Spencer, however, discounted this scenario. "I don't
think that would happen," he said, "because I'm confident Israel is
not going to shoot a nuke out of the blue." If Israel did suffer such
a devastating attack that it felt compelled to retaliate with a nuclear
weapon, "I don't think anything would happen" in the form of a damaging
backlash in the Arab world. He noted that terrorists are already "stimulated
to the ultimate extent to use violence."
4. Saddam strands U.S. forces.
Under this "what-if," Saddam waits for U.S. invaders
to get deep inside his country and then cuts their supply and escape
routes, possibly by blowing up the entry port in Kuwait with perhaps
a small nuclear weapon that the Iraqi dictator has secretly obtained
and kept hidden.
William S. Lind, director of the Center for Cultural
Conservatism and a military reformist who was a defense adviser to former
Sen.
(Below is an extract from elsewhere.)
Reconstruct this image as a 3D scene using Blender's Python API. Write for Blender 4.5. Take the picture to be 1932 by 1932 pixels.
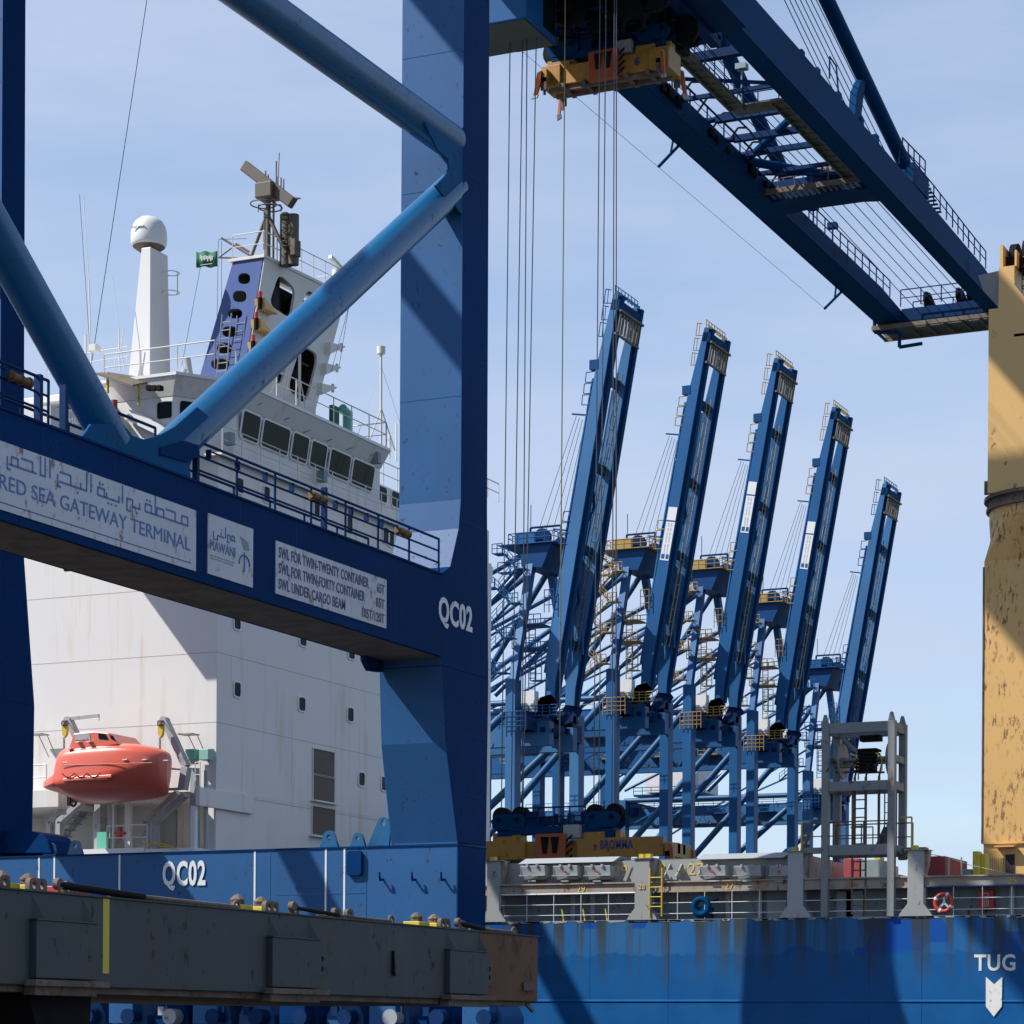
import bpy, bmesh, math, random
from math import sin, cos, pi, radians, sqrt
from mathutils import Vector, Matrix
random.seed(7)
SC = bpy.context.scene
for o in list(bpy.data.objects): bpy.data.objects.remove(o)
COL = SC.collection
# ------------------------------------------------------------------ camera
# world axes: +X along the quay, +Y seaward (the way the booms point), +Z up; units metres
F, TH, ROL, CY, CX, CZ = 4709.5, 0.435654, -0.0064896, 1946.9, 966.0, 1.7
cam = bpy.data.cameras.new('camera'); camo = bpy.data.objects.new('camera', cam); COL.objects.link(camo)
cam.sensor_width = 36; cam.lens = 36*F/1932; cam.shift_y = (CY-966)/1932; cam.clip_end = 20000; cam.clip_start = .5
camo.matrix_world = Matrix.Translation((0,0,CZ)) @ Matrix.Rotation(TH,4,'Z') @ Matrix.Rotation(pi/2,4,'X') @ Matrix.Rotation(-ROL,4,'Z')
SC.camera = camo
SC.render.resolution_x = SC.render.resolution_y = 1024
# ------------------------------------------------------------------ light
SUNDIR = Vector((-1.47,-1,1.8)).normalized()
SKY_STRENGTH, SUN_STRENGTH, EXPOSURE = .13, 5.0, .44
sl = bpy.data.lights.new('sun','SUN'); sl.energy = SUN_STRENGTH; sl.angle = radians(.5); sl.color = (1,.95,.88)
so = bpy.data.objects.new('sun', sl); COL.objects.link(so); so.rotation_mode='QUATERNION'
so.rotation_quaternion = SUNDIR.to_track_quat('Z','Y'); so.location = (0,0,150)
W = bpy.data.worlds.new('World'); SC.world = W; W.use_nodes = True
nt = W.node_tree; N = nt.nodes; L = nt.links
for n in list(N): N.remove(n)
out = N.new('ShaderNodeOutputWorld'); bg = N.new('ShaderNodeBackground'); bg.inputs[1].default_value = SKY_STRENGTH
sky = N.new('ShaderNodeTexSky'); sky.sky_type='NISHITA'; sky.sun_disc=False
sky.sun_elevation = math.asin(SUNDIR.z); sky.sun_rotation = math.atan2(SUNDIR.x, SUNDIR.y)
sky.air_density = 1.0; sky.dust_density = .4; sky.ozone_density = 3.0
tc = N.new('ShaderNodeTexCoord'); mp = N.new('ShaderNodeMapping')
mp.inputs['Rotation'].default_value = (radians(25), radians(10), radians(10)); mp.inputs['Scale'].default_value = (3,3,14)
no = N.new('ShaderNodeTexNoise'); no.inputs['Scale'].default_value = 1.3; no.inputs['Detail'].default_value = 7; no.inputs['Roughness'].default_value=.55
mr = N.new('ShaderNodeMapRange'); mr.inputs[1].default_value=.35; mr.inputs[2].default_value=.68; mr.inputs[3].default_value=.45; mr.inputs[4].default_value=.98
mx = N.new('ShaderNodeMix'); mx.data_type='RGBA'; mx.inputs[7].default_value=(3.25,3.8,4.95,1)
L.new(tc.outputs['Generated'],mp.inputs[0]); L.new(mp.outputs[0],no.inputs['Vector']); L.new(no.outputs[0],mr.inputs[0])
sz=N.new('ShaderNodeSeparateXYZ'); L.new(tc.outputs['Generated'],sz.inputs[0])
el=N.new('ShaderNodeMapRange'); el.inputs[1].default_value=.10; el.inputs[2].default_value=1.0; el.inputs[3].default_value=1; el.inputs[4].default_value=.3; L.new(sz.outputs[2],el.inputs[0])
mu=N.new('ShaderNodeMath'); mu.operation='MULTIPLY'; L.new(mr.outputs[0],mu.inputs[0]); L.new(el.outputs[0],mu.inputs[1])
L.new(mu.outputs[0],mx.inputs[0]); L.new(sky.outputs[0],mx.inputs[6]); L.new(mx.outputs[2],bg.inputs[0]); L.new(bg.outputs[0],out.inputs[0])
SC.view_settings.view_transform='Standard'; SC.view_settings.look='None'; SC.view_settings.exposure=EXPOSURE; SC.view_settings.gamma=1
# ------------------------------------------------------------------ helpers
def ray(px,py):
    xr=(px-CX)/F; zr=-(py-CY)/F; c,s=cos(ROL),sin(ROL)
    x=xr*c+zr*s; z=-xr*s+zr*c; ct,st=cos(TH),sin(TH)
    return Vector((x*ct-st, x*st+ct, z))
def P(px,py,X=None,Y=None,Z=None):
    "the point of the plane X=, Y= or Z= seen at this place of the 1932-px photograph"
    d=ray(px,py)
    t = X/d.x if X is not None else (Y/d.y if Y is not None else (Z-CZ)/d.z)
    return d*t+Vector((0,0,CZ))
V=Vector
LAST=[]
KEEP={'weld_seam','hazard_marking','lettering','box_hinge','access_stair','soffit_bolt_pad','mast_stair','stair','tower_ladder','boom_ladder','apex_platform','sheave','deck_edge','davit_fall','mast_fitting','hoist_machinery','fire_sign','script','cable'}
class MB:
    def __init__(s): s.v=[]; s.f=[]; s.sm=[]; s.g=[]
    def add(s,vs,fs,sm=False):
        b=len(s.v); s.v+= [tuple(v) for v in vs]; s.g.append((b,len(s.v),len(s.f),len(s.f)+len(fs)))
        for f in fs: s.f.append(tuple(b+i for i in f)); s.sm.append(sm)
        return s
    def box(s,x0,x1,y0,y1,z0,z1):
        if x0>x1:x0,x1=x1,x0
        if y0>y1:y0,y1=y1,y0
        if z0>z1:z0,z1=z1,z0
        return s.add([(x0,y0,z0),(x1,y0,z0),(x1,y1,z0),(x0,y1,z0),(x0,y0,z1),(x1,y0,z1),(x1,y1,z1),(x0,y1,z1)],
              [(0,3,2,1),(4,5,6,7),(0,1,5,4),(1,2,6,5),(2,3,7,6),(3,0,4,7)])
    def bar(s,p,q,w,h,up=(0,0,1)):
        p=V(p);q=V(q);d=(q-p).normalized();u=V(up)
        if abs(d.dot(u))>.98:u=V((0,1,0))
        a=d.cross(u).normalized();b=a.cross(d).normalized()
        vs=[]
        for c in (p,q):
            for i,j in ((-1,-1),(1,-1),(1,1),(-1,1)): vs.append(c+a*(i*w/2)+b*(j*h/2))
        return s.add(vs,[(3,2,1,0),(4,5,6,7),(0,1,5,4),(1,2,6,5),(2,3,7,6),(3,0,4,7)])
    def tube(s,p,q,r,n=8,r2=None,cap=True):
        p=V(p);q=V(q);r2=r if r2 is None else r2;d=q-p
        if d.length<1e-6:return s
        d.normalize();u=V((0,0,1)) if abs(d.z)<.95 else V((0,1,0))
        a=d.cross(u).normalized();b=a.cross(d)
        vs=[c+(a*cos(2*pi*i/n)+b*sin(2*pi*i/n))*rr for c,rr in((p,r),(q,r2)) for i in range(n)]
        s.add(vs,[(i,(i+1)%n,n+(i+1)%n,n+i) for i in range(n)],n>5)
        if cap: s.add(vs,[tuple(range(n-1,-1,-1)),tuple(range(n,2*n))])
        return s
    def path(s,pts,r,n=6,closed=False):
        pts=list(pts)
        if closed: pts.append(pts[0])
        for a,b in zip(pts,pts[1:]): s.tube(a,b,r,n)
        return s
    def prism(s,poly,vec):
        vec=V(vec);poly=[V(p) for p in poly];n=len(poly)
        nr=V((0,0,0))
        for i in range(n): nr+=poly[i].cross(poly[(i+1)%n])
        if nr.dot(vec)<0: poly=poly[::-1]
        vs=poly+[p+vec for p in poly]
        return s.add(vs,[tuple(range(n-1,-1,-1)),tuple(range(n,2*n))]+[(i,(i+1)%n,n+(i+1)%n,n+i) for i in range(n)])
    def disc(s,c,ax,r,t,n=20,r0=0):
        c=V(c);ax=V(ax).normalized()
        if r0==0: return s.tube(c-ax*t/2,c+ax*t/2,r,n)
        u=V((0,0,1)) if abs(ax.z)<.9 else V((1,0,0)); a=ax.cross(u).normalized();b=ax.cross(a)
        vs=[]
        for k in(-1,1):
            for rr in(r,r0):
                vs+=[c+ax*(k*t/2)+(a*cos(2*pi*i/n)+b*sin(2*pi*i/n))*rr for i in range(n)]
        fs=[]
        for i in range(n):
            j=(i+1)%n
            fs+=[(i,j,n+j,n+i),(2*n+j,2*n+i,3*n+i,3*n+j),(j,i,2*n+i,2*n+j),(n+i,n+j,3*n+j,3*n+i)]
        return s.add(vs,fs)
    def lathe(s,c,prof,n=24,ax=(0,0,1),sm=True):
        c=V(c);ax=V(ax).normalized();u=V((0,0,1)) if abs(ax.z)<.9 else V((1,0,0));a=ax.cross(u).normalized();b=ax.cross(a)
        m=len(prof);vs=[c+ax*z+(a*cos(2*pi*i/n)+b*sin(2*pi*i/n))*r for r,z in prof for i in range(n)]
        s.add(vs,[(k*n+i,k*n+(i+1)%n,(k+1)*n+(i+1)%n,(k+1)*n+i) for k in range(m-1) for i in range(n)],sm)
        return s
    def torus(s,c,ax,R,r,n=28,m=10,a0=0,a1=2*pi):
        c=V(c);ax=V(ax).normalized();u=V((0,0,1)) if abs(ax.z)<.9 else V((1,0,0));a=ax.cross(u).normalized();b=ax.cross(a)
        full=abs(a1-a0-2*pi)<1e-6; k=n if full else n+1; vs=[]
        for i in range(k):
            t=a0+(a1-a0)*i/n; d=a*cos(t)+b*sin(t)
            for j in range(m): q=2*pi*j/m; vs.append(c+d*(R+r*cos(q))+ax*(r*sin(q)))
        fs=[(i*m+j,((i+1)%k)*m+j,((i+1)%k)*m+(j+1)%m,i*m+(j+1)%m) for i in range(n) for j in range(m)]
        return s.add(vs,fs,True)
    def mesh(s,name):
        me=bpy.data.meshes.new(name); me.from_pydata(s.v,[],s.f); me.validate(verbose=False)
        if len(me.polygons)==len(s.sm): me.polygons.foreach_set('use_smooth',s.sm)
        bm=bmesh.new(); bm.from_mesh(me); bmesh.ops.recalc_face_normals(bm,faces=bm.faces); bm.to_mesh(me); bm.free()
        return me
    def split(s,tol=.1):
        "groups of primitives that touch one another, each as its own builder"
        n=len(s.g); bb=[]
        for a,e,_,_ in s.g:
            xs=s.v[a:e]; bb.append([(min(v[k] for v in xs)-tol/2,max(v[k] for v in xs)+tol/2) for k in range(3)])
        par=list(range(n))
        def f(i):
            while par[i]!=i: par[i]=par[par[i]]; i=par[i]
            return i
        for i in range(n):
            for j in range(i):
                if f(i)!=f(j) and all(bb[i][k][0]<=bb[j][k][1] and bb[j][k][0]<=bb[i][k][1] for k in range(3)): par[f(i)]=f(j)
        gr={}
        for i in range(n): gr.setdefault(f(i),[]).append(i)
        out=[]
        for m in gr.values():
            q=MB()
            for i in m:
                a,e,fa,fe=s.g[i]; o=len(q.v); q.v+=s.v[a:e]; q.g.append((o,len(q.v),len(q.f),len(q.f)+fe-fa))
                for k in range(fa,fe): q.f.append(tuple(x-a+o for x in s.f[k])); q.sm.append(s.sm[k])
            out.append(q)
        return sorted(out,key=lambda q:-len(q.v))
    def build(s,name,mat,parent=None,label=None,bevel=0):
        parts=s.split() if len(s.g)>1 and name not in KEEP else [s]
        if len(parts)>40: parts=[s]
        os_=[link(name,q.mesh(name),mat,parent,label,bevel) for q in parts]
        LAST[:]=os_
        return os_[0]
def link(name,me,mat,parent=None,label=None,bevel=0):
    o=bpy.data.objects.new(name,me); COL.objects.link(o)
    if mat: me.materials.clear(); me.materials.append(mat)
    if parent is not None:
        o.parent=parent
        if parent.type=='EMPTY': o.matrix_parent_inverse=Matrix.Translation(-parent.location)
    if label: o['label']=label
    if bevel:
        b=o.modifiers.new('bevel','BEVEL'); b.width=bevel; b.segments=2; b.limit_method='ANGLE'; b.angle_limit=radians(40)
    return o
def lit_side(o,m,recurse=False):
    "sunlit glare on the landward faces is put into a second, paler material slot"
    for q in (LAST if o in LAST else [o]):
        q.data.materials.append(m)
        for p in q.data.polygons:
            if p.normal.y<-.6: p.material_index=1
    return o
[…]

Gary Hart, D-Colo., said the risks of invading Iraq outweigh the
possible gains and therefore should not be attempted. "My worst-case
scenario is that we go in through Kuwait so we have a single port of
entry and a single line of communication and supply as we go down the
Persian Gulf. We get well into Iraq with a small army, our line of communication
is cut, and our Army is essentially stranded."
All of this helps explain why Secretary of State
Powell has indicated he would settle for Saddam's disarming himself
and staying in power, rather than invading Iraq to topple him.